Praça da Liberdade

Saúde: gestão e tecnologia também social

O tema da saúde e os seus grandes desafios está, como nunca esteve, na ordem do dia, merecendo o respetivo diagnóstico consensos cada vez mais alargados, pelo menos ao nível das suas grandes linhas: uma enorme pressão demográfica combinada com a exigência de mais e melhores cuidados, num quadro de manifesta escassez de recursos humanos e de eminente rutura na escalada de meios financeiros para lhe dar suporte.

Estamos à beira de uma crise muito séria, que se estende a todas as geografias com sistemas nacionais estruturados, gerais, universais e tendencialmente gratuitos, onde um desfecho negativo trará consequências imprevisíveis, mas certamente dramáticas para a nossa qualidade de vida e para a coesão social. Atrevo-me a dizer que temos andado a brincar com o tema há tempo demais sem nos apercebermos verdadeiramente, em termos coletivos e enquanto nação, do quadro negro que podemos ter pela frente se não tivermos, como tudo parece indicar que não vamos ter, a sensatez e a determinação que são necessárias para enfrentar o problema.

Mas se quanto ao diagnóstico o consenso começa a ser grande e alargado - desde logo porque as evidências são cada vez mais gritantes -, já quanto às medidas e às ações a levar a cabo para a sua superação, as divergências ainda estão muito presentes e vincadas. E aqui, a grande clivagem está entre os que têm medo da mudança e se aconchegam no imobilismo, se calhar porque acham que aí possa estar a defesa dos seus interesses, e os que querem mudar, com mais ou menos disrupção, porque têm poucas dúvidas de que ou mudamos ou vai acontecer o desastre.

Eu estou claramente no segundo grupo e, quanto a medidas, sou dos que defendem um choque de gestão e de tecnologia. Com efeito, dói ver o quanto estamos atrasados na incorporação das mais modernas ferramentas e modelos de gestão, que há muito tempo estão disponíveis e a dar bons resultados em quase todas as outras áreas. No que se refere à tecnologia, não é fácil compreender e aceitar o quanto na saúde estamos atrasados na incorporação do digital, no uso dos dados e, obviamente, na utilização da IA.

Mas há uma outra dimensão, a que vamos reconhecendo relevância, ainda que num patamar secundário, a qual aparece mais no discurso do que na prática e quase sempre como uma obrigação moral a que a nossa consciência coletiva nos obriga. Estou a falar do social.

E na dimensão social cabe quase tudo: o complexo universo das relações humanas, seja no lado de dentro do sistema de saúde, que envolve cada vez mais gente, com formações e motivações muito diversas, colocada em permanentes desafios, seja na relação igualmente desafiante do relacionamento do sistema com quem está fora dele, numa teia que não pára de crescer e de se alargar, quer ao nível da multi-institucionalidade quer na primordial relação dos profissionais de saúde com os seus clientes.

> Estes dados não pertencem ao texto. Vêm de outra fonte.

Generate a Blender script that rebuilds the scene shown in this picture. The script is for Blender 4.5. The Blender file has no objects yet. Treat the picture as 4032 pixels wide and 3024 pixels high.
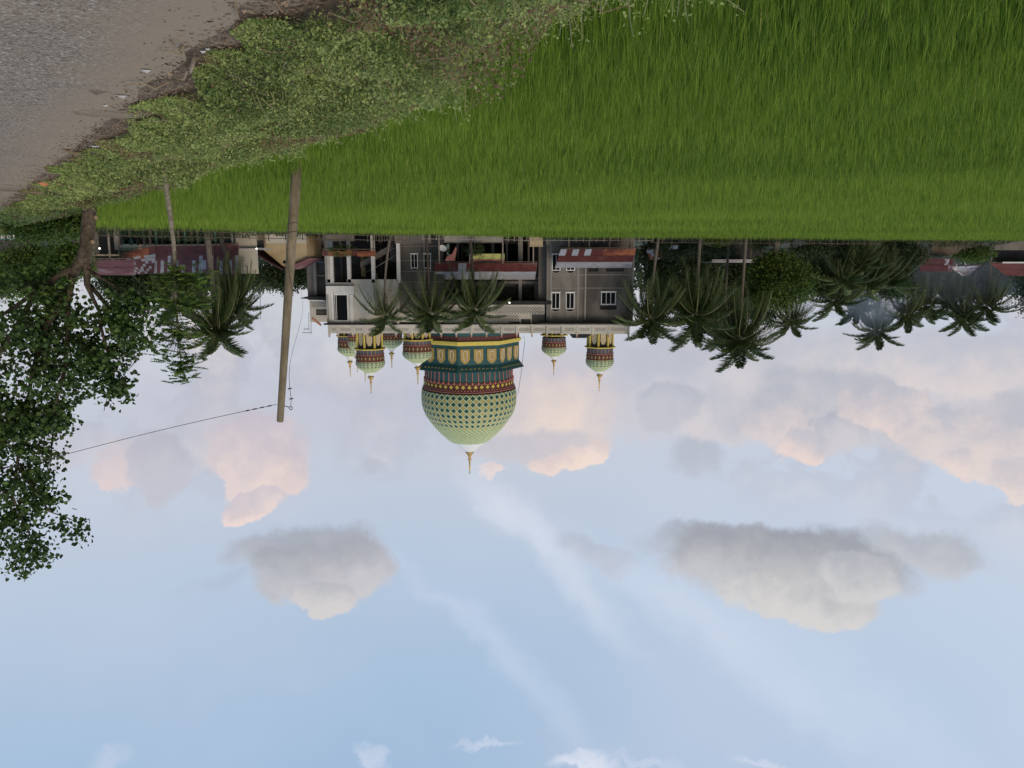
import bpy, math, random
import numpy as np
from mathutils import Vector, Matrix
S = bpy.context.scene
COL = S.collection
rnd = random.Random(7)
rng = np.random.default_rng(11)
PI = math.pi

# ------------------------------------------------------------------ camera
FPX = 3000.0                      # focal length in photo pixels (photo 4032 wide)
TH = math.radians(9.2)            # the phone looks a little upwards
EYE = 1.6
CT, ST = math.cos(TH), math.sin(TH)
cam = bpy.data.cameras.new('camera'); camo = bpy.data.objects.new('camera', cam); COL.objects.link(camo)
cam.sensor_width = 36; cam.lens = 36 * FPX / 4032; cam.clip_start = .05; cam.clip_end = 6000
# the phone was held upside down: rolled by 180 degrees about its axis of view
camo.matrix_world = Matrix(((-1, 0, 0, 0), (0, ST, -CT, 0), (0, -CT, -ST, EYE), (0, 0, 0, 1)))
S.camera = camo

# ------------------------------------------------------------------ sun and exposure
SUN_EL, SUN_ROT = math.radians(32), math.radians(215)
sd = Vector((math.sin(SUN_ROT) * math.cos(SUN_EL), math.cos(SUN_ROT) * math.cos(SUN_EL), math.sin(SUN_EL)))
sl = bpy.data.lights.new('sun', 'SUN'); sl.energy = 1.5; sl.angle = math.radians(25); sl.color = (1, .78, .54)
so = bpy.data.objects.new('sun', sl); COL.objects.link(so); so.rotation_euler = sd.to_track_quat('Z', 'Y').to_euler(); so.location = (-30, -30, 40)
S.view_settings.view_transform = 'Standard'; S.view_settings.look = 'None'; S.view_settings.exposure = 0; S.view_settings.gamma = 1
S.view_settings.use_curve_mapping = False

def ray(x, y):
    cx, cy = 2016 - x, y - 1512
    return cx, FPX * CT - cy * ST, cy * CT + FPX * ST
def at(x, y, Y):
    a, b, c = ray(x, y)
    return Vector((a * Y / b, Y, EYE + c * Y / b))
def BX(x, Y=80): return (2016 - x) * Y / 3022
def BZ(y, Y=80):
    cy = y - 1512
    return EYE + Y * (cy * CT + FPX * ST) / (FPX * CT - cy * ST)

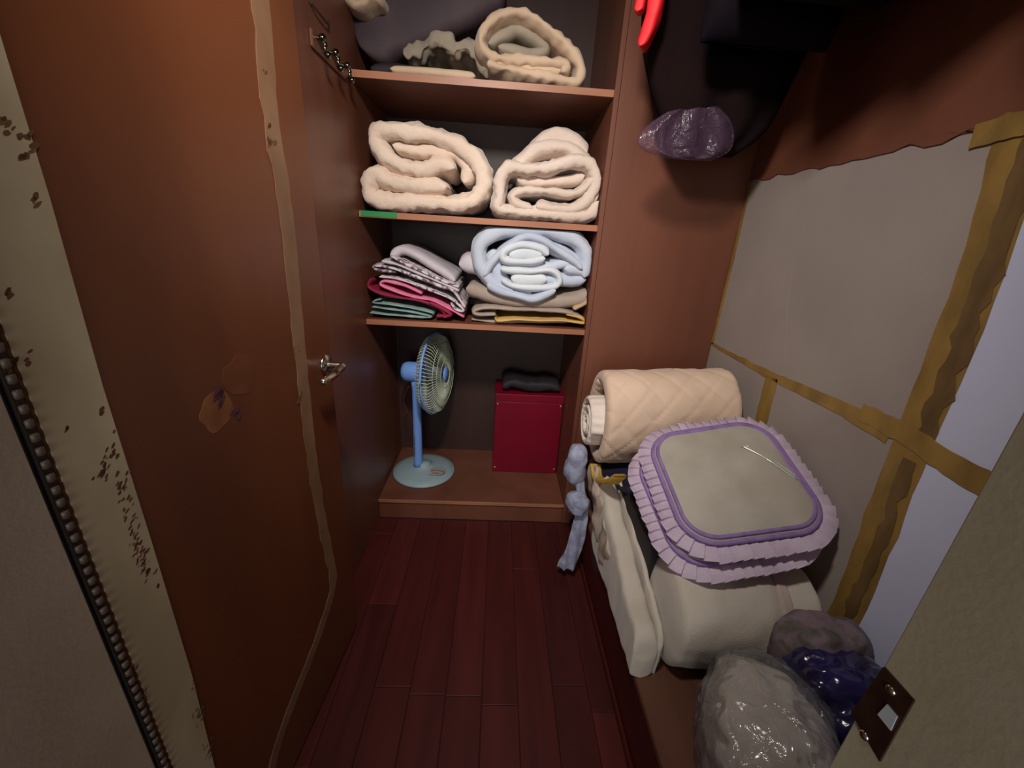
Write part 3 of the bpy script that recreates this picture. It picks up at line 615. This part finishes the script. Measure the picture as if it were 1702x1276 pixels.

Cabe ainda a espiral, dramática e em descontrolo acelerado, em que se tornou o apoio aos mais velhos, aos mais desprotegidos e aos doentes em fim de linha, dada a falta de respostas estruturadas e integradas.

Continuo convicto de que não haverá choque de gestão e tecnologia se a dimensão social estiver ausente. E por isso, é também e muito por aqui que a mudança vai ter de passar, se queremos continuar a ter sistemas de saúde sustentáveis.